Awesome. It’s so simple!!!
Simple indeed. It doesn’t even show Stonehenge!
I have a map from 1985, published by the Dutch state agency; it shows Eastern England including Kent and Norfolk and up North till Humberside and slightly beyond; it is more complicated, with several EGD areas shown, but still far less complicated than today’s. It also shows SRZs for Southend and Manston, though not for Southend neither for Lydd.
Thanks for sharing!
If anybody needs more detailed data than the chart alone can provide, I can supply it
I started flying in 1971 and the half mil was much more complex than that.
Apart from anything else, there were many, many more MATZ and ATZ than there are now
That appears to be an airways/TMA class A chart only. (or as it then was, Rule 21 airspace.)
The half mil chart would still have been recognised by modern day standards (albeit with different airspace nomenclature)
And alas as Timothy says, many more airfields present then which are no longer with us.
That appears to be an airways/TMA class A chart only.
After a closer look, I think it is not. The title neatly states “radio facilities chart”. As far as I can interpret that, it does not claim to be complete nor even accurate on aeronautical data such as airspace boundaries.
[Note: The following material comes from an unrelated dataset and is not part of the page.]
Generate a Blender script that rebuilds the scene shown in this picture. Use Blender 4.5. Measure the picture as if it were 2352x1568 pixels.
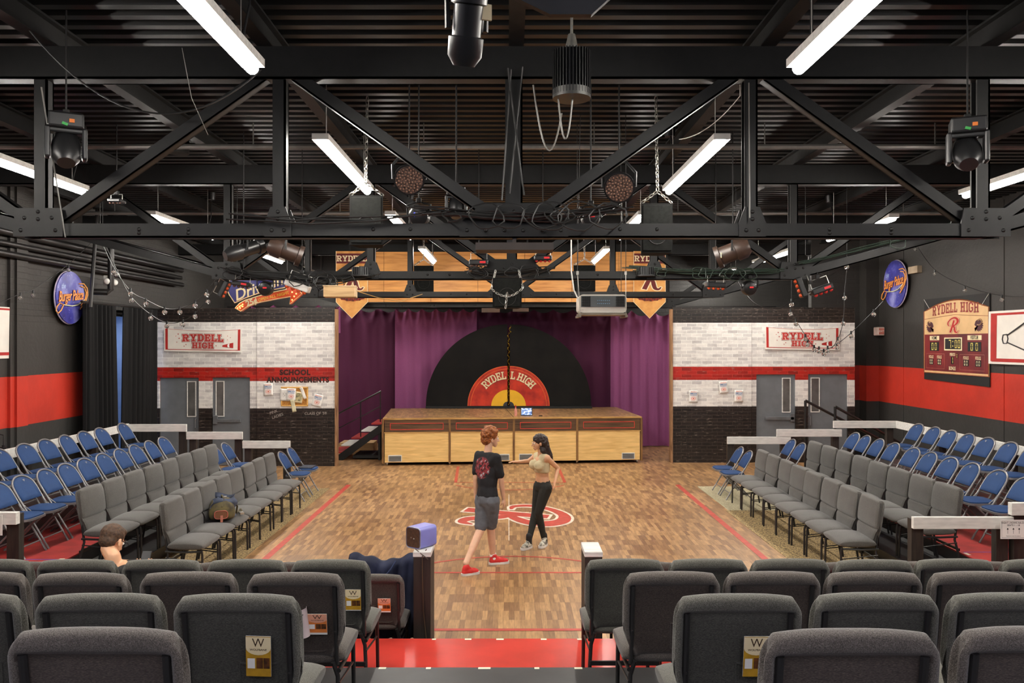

1:1,000,000 from 1951. It’s very topographical, roads-rivers-railways-forests, from when navigation was almost purely looking out of the window at surface features. Towns are just shown as dots, but they were far smaller then. Population of France in 1951 was 42 million, compared to 68 million in 2021.
Airfield and hill elevations are in metres, not feet.
Airfields aren’t easy to find, and could benefit from more contrast. Auxerre and St Yan have a star next to them – maybe radio, or tarmac, or lit runway? No radio frequencies listed. Dijon has a double circle symbol, probably denoting it as military.
Airspace isn’t clear either: a circle around St Yan (bottom middle); a semi-octangle and two teardrops centring on Dijon (top right); there’s also a y-shaped corridor running bottom middle to top left.
Edit: I’ll scan a modern 1:1,000,000 for camparison.